■ Material provided ■
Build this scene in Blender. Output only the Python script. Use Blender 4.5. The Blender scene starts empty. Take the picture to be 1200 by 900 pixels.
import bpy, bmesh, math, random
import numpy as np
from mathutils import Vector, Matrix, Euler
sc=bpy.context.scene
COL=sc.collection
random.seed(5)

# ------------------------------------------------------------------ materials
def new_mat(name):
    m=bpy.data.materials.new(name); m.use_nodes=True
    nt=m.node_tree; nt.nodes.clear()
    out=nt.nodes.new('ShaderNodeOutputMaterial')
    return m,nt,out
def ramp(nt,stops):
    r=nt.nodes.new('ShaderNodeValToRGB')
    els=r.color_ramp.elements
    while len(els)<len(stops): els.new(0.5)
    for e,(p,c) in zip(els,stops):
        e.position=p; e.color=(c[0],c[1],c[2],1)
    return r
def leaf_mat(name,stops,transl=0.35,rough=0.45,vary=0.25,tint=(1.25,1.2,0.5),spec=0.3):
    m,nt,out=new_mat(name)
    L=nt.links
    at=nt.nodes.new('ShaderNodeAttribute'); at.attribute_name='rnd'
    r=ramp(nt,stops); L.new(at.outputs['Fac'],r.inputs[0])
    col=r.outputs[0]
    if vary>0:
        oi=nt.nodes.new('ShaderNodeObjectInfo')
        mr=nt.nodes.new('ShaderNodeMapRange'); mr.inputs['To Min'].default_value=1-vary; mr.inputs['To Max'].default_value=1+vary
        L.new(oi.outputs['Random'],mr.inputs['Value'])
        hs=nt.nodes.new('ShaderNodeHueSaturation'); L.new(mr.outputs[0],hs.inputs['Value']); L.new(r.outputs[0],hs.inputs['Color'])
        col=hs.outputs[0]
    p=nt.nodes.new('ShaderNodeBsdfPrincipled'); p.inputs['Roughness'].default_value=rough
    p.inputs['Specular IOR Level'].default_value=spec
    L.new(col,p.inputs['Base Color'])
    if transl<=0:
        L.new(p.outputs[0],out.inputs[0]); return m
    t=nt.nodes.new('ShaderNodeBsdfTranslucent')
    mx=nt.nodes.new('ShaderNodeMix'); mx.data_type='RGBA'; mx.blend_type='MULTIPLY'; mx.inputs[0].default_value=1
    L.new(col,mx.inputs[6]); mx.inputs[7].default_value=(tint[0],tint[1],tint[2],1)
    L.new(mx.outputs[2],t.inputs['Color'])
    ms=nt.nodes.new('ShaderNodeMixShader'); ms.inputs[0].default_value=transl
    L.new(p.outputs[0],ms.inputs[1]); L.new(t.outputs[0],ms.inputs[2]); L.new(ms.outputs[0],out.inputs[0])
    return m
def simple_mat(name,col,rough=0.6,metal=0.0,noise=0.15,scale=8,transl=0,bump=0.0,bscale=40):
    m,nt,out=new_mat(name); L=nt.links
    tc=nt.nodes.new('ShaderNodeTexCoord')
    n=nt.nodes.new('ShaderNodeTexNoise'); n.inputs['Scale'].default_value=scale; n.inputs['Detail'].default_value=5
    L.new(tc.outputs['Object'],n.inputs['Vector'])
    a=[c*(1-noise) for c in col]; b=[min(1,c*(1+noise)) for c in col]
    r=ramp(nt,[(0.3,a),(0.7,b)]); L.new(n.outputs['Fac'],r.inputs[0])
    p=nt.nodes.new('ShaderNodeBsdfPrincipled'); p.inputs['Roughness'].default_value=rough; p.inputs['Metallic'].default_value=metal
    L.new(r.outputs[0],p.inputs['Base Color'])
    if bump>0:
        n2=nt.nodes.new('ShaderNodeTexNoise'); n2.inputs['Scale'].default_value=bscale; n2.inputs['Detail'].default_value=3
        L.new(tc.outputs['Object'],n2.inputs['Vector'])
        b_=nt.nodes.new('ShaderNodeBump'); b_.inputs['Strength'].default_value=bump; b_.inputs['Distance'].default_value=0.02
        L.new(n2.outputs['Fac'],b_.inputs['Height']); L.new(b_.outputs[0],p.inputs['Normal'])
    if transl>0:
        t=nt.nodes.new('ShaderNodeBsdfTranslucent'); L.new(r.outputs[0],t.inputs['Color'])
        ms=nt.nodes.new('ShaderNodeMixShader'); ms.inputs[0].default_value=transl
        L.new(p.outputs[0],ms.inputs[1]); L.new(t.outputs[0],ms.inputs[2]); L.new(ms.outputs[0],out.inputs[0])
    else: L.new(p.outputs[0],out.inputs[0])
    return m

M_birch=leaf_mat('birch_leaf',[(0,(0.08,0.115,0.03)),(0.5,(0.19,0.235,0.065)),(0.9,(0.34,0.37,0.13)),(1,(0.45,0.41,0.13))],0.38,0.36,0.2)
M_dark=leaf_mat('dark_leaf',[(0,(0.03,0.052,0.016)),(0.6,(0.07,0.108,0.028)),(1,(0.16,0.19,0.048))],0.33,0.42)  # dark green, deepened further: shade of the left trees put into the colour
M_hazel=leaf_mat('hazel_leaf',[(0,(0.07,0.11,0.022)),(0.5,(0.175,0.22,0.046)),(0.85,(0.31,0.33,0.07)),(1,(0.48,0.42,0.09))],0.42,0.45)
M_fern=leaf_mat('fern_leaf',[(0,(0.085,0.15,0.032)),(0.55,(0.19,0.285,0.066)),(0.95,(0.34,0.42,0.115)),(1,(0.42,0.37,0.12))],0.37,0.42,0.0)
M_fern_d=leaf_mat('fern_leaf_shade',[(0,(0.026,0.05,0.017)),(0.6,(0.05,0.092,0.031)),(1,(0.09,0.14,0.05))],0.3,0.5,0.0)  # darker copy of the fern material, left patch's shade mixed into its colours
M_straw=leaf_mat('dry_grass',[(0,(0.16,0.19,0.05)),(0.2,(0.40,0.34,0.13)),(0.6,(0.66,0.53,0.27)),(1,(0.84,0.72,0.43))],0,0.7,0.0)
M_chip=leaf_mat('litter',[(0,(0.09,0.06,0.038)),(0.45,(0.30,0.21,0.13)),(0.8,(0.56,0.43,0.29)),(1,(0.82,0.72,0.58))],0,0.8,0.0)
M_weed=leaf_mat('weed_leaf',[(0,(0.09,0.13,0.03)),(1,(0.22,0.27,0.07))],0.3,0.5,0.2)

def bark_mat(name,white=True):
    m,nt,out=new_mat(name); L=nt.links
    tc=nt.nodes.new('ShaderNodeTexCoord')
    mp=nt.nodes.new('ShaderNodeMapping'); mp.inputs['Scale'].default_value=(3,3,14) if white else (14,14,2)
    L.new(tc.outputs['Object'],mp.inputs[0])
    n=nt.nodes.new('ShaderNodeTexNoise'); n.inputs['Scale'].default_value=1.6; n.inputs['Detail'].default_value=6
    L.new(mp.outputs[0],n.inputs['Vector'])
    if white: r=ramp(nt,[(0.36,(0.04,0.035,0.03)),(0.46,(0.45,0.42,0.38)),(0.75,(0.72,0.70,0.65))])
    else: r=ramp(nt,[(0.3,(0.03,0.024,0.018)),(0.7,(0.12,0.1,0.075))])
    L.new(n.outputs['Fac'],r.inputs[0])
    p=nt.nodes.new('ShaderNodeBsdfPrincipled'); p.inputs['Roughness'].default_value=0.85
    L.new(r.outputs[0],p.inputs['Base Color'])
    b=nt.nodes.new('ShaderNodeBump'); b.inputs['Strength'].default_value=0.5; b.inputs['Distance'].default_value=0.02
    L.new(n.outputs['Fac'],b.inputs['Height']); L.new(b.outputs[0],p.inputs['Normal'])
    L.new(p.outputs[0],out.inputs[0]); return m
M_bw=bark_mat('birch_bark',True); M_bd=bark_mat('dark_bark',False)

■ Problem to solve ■
Reproduce every line above without error.

■ Solution to this problem ■
Build this scene in Blender. Output only the Python script. Use Blender 4.5. The Blender scene starts empty. Take the picture to be 1200 by 900 pixels.
import bpy, bmesh, math, random
import numpy as np
from mathutils import Vector, Matrix, Euler
sc=bpy.context.scene
COL=sc.collection
random.seed(5)

# ------------------------------------------------------------------ materials
def new_mat(name):
    m=bpy.data.materials.new(name); m.use_nodes=True
    nt=m.node_tree; nt.nodes.clear()
    out=nt.nodes.new('ShaderNodeOutputMaterial')
    return m,nt,out
def ramp(nt,stops):
    r=nt.nodes.new('ShaderNodeValToRGB')
    els=r.color_ramp.elements
    while len(els)<len(stops): els.new(0.5)
    for e,(p,c) in zip(els,stops):
        e.position=p; e.color=(c[0],c[1],c[2],1)
    return r
def leaf_mat(name,stops,transl=0.35,rough=0.45,vary=0.25,tint=(1.25,1.2,0.5),spec=0.3):
    m,nt,out=new_mat(name)
    L=nt.links
    at=nt.nodes.new('ShaderNodeAttribute'); at.attribute_name='rnd'
    r=ramp(nt,stops); L.new(at.outputs['Fac'],r.inputs[0])
    col=r.outputs[0]
    if vary>0:
        oi=nt.nodes.new('ShaderNodeObjectInfo')
        mr=nt.nodes.new('ShaderNodeMapRange'); mr.inputs['To Min'].default_value=1-vary; mr.inputs['To Max'].default_value=1+vary
        L.new(oi.outputs['Random'],mr.inputs['Value'])
        hs=nt.nodes.new('ShaderNodeHueSaturation'); L.new(mr.outputs[0],hs.inputs['Value']); L.new(r.outputs[0],hs.inputs['Color'])
        col=hs.outputs[0]
    p=nt.nodes.new('ShaderNodeBsdfPrincipled'); p.inputs['Roughness'].default_value=rough
    p.inputs['Specular IOR Level'].default_value=spec
    L.new(col,p.inputs['Base Color'])
    if transl<=0:
        L.new(p.outputs[0],out.inputs[0]); return m
    t=nt.nodes.new('ShaderNodeBsdfTranslucent')
    mx=nt.nodes.new('ShaderNodeMix'); mx.data_type='RGBA'; mx.blend_type='MULTIPLY'; mx.inputs[0].default_value=1
    L.new(col,mx.inputs[6]); mx.inputs[7].default_value=(tint[0],tint[1],tint[2],1)
    L.new(mx.outputs[2],t.inputs['Color'])
    ms=nt.nodes.new('ShaderNodeMixShader'); ms.inputs[0].default_value=transl
    L.new(p.outputs[0],ms.inputs[1]); L.new(t.outputs[0],ms.inputs[2]); L.new(ms.outputs[0],out.inputs[0])
    return m
def simple_mat(name,col,rough=0.6,metal=0.0,noise=0.15,scale=8,transl=0,bump=0.0,bscale=40):
    m,nt,out=new_mat(name); L=nt.links
    tc=nt.nodes.new('ShaderNodeTexCoord')
    n=nt.nodes.new('ShaderNodeTexNoise'); n.inputs['Scale'].default_value=scale; n.inputs['Detail'].default_value=5
    L.new(tc.outputs['Object'],n.inputs['Vector'])
    a=[c*(1-noise) for c in col]; b=[min(1,c*(1+noise)) for c in col]
    r=ramp(nt,[(0.3,a),(0.7,b)]); L.new(n.outputs['Fac'],r.inputs[0])
    p=nt.nodes.new('ShaderNodeBsdfPrincipled'); p.inputs['Roughness'].default_value=rough; p.inputs['Metallic'].default_value=metal
    L.new(r.outputs[0],p.inputs['Base Color'])
    if bump>0:
        n2=nt.nodes.new('ShaderNodeTexNoise'); n2.inputs['Scale'].default_value=bscale; n2.inputs['Detail'].default_value=3
        L.new(tc.outputs['Object'],n2.inputs['Vector'])
        b_=nt.nodes.new('ShaderNodeBump'); b_.inputs['Strength'].default_value=bump; b_.inputs['Distance'].default_value=0.02
        L.new(n2.outputs['Fac'],b_.inputs['Height']); L.new(b_.outputs[0],p.inputs['Normal'])
    if transl>0:
        t=nt.nodes.new('ShaderNodeBsdfTranslucent'); L.new(r.outputs[0],t.inputs['Color'])
        ms=nt.nodes.new('ShaderNodeMixShader'); ms.inputs[0].default_value=transl
        L.new(p.outputs[0],ms.inputs[1]); L.new(t.outputs[0],ms.inputs[2]); L.new(ms.outputs[0],out.inputs[0])
    else: L.new(p.outputs[0],out.inputs[0])
    return m

M_birch=leaf_mat('birch_leaf',[(0,(0.08,0.115,0.03)),(0.5,(0.19,0.235,0.065)),(0.9,(0.34,0.37,0.13)),(1,(0.45,0.41,0.13))],0.38,0.36,0.2)
M_dark=leaf_mat('dark_leaf',[(0,(0.03,0.052,0.016)),(0.6,(0.07,0.108,0.028)),(1,(0.16,0.19,0.048))],0.33,0.42)  # dark green, deepened further: shade of the left trees put into the colour
M_hazel=leaf_mat('hazel_leaf',[(0,(0.07,0.11,0.022)),(0.5,(0.175,0.22,0.046)),(0.85,(0.31,0.33,0.07)),(1,(0.48,0.42,0.09))],0.42,0.45)
M_fern=leaf_mat('fern_leaf',[(0,(0.085,0.15,0.032)),(0.55,(0.19,0.285,0.066)),(0.95,(0.34,0.42,0.115)),(1,(0.42,0.37,0.12))],0.37,0.42,0.0)
M_fern_d=leaf_mat('fern_leaf_shade',[(0,(0.026,0.05,0.017)),(0.6,(0.05,0.092,0.031)),(1,(0.09,0.14,0.05))],0.3,0.5,0.0)  # darker copy of the fern material, left patch's shade mixed into its colours
M_straw=leaf_mat('dry_grass',[(0,(0.16,0.19,0.05)),(0.2,(0.40,0.34,0.13)),(0.6,(0.66,0.53,0.27)),(1,(0.84,0.72,0.43))],0,0.7,0.0)
M_chip=leaf_mat('litter',[(0,(0.09,0.06,0.038)),(0.45,(0.30,0.21,0.13)),(0.8,(0.56,0.43,0.29)),(1,(0.82,0.72,0.58))],0,0.8,0.0)
M_weed=leaf_mat('weed_leaf',[(0,(0.09,0.13,0.03)),(1,(0.22,0.27,0.07))],0.3,0.5,0.2)

def bark_mat(name,white=True):
    m,nt,out=new_mat(name); L=nt.links
    tc=nt.nodes.new('ShaderNodeTexCoord')
    mp=nt.nodes.new('ShaderNodeMapping'); mp.inputs['Scale'].default_value=(3,3,14) if white else (14,14,2)
    L.new(tc.outputs['Object'],mp.inputs[0])
    n=nt.nodes.new('ShaderNodeTexNoise'); n.inputs['Scale'].default_value=1.6; n.inputs['Detail'].default_value=6
    L.new(mp.outputs[0],n.inputs['Vector'])
    if white: r=ramp(nt,[(0.36,(0.04,0.035,0.03)),(0.46,(0.45,0.42,0.38)),(0.75,(0.72,0.70,0.65))])
    else: r=ramp(nt,[(0.3,(0.03,0.024,0.018)),(0.7,(0.12,0.1,0.075))])
    L.new(n.outputs['Fac'],r.inputs[0])
    p=nt.nodes.new('ShaderNodeBsdfPrincipled'); p.inputs['Roughness'].default_value=0.85
    L.new(r.outputs[0],p.inputs['Base Color'])
    b=nt.nodes.new('ShaderNodeBump'); b.inputs['Strength'].default_value=0.5; b.inputs['Distance'].default_value=0.02
    L.new(n.outputs['Fac'],b.inputs['Height']); L.new(b.outputs[0],p.inputs['Normal'])
    L.new(p.outputs[0],out.inputs[0]); return m
M_bw=bark_mat('birch_bark',True); M_bd=bark_mat('dark_bark',False)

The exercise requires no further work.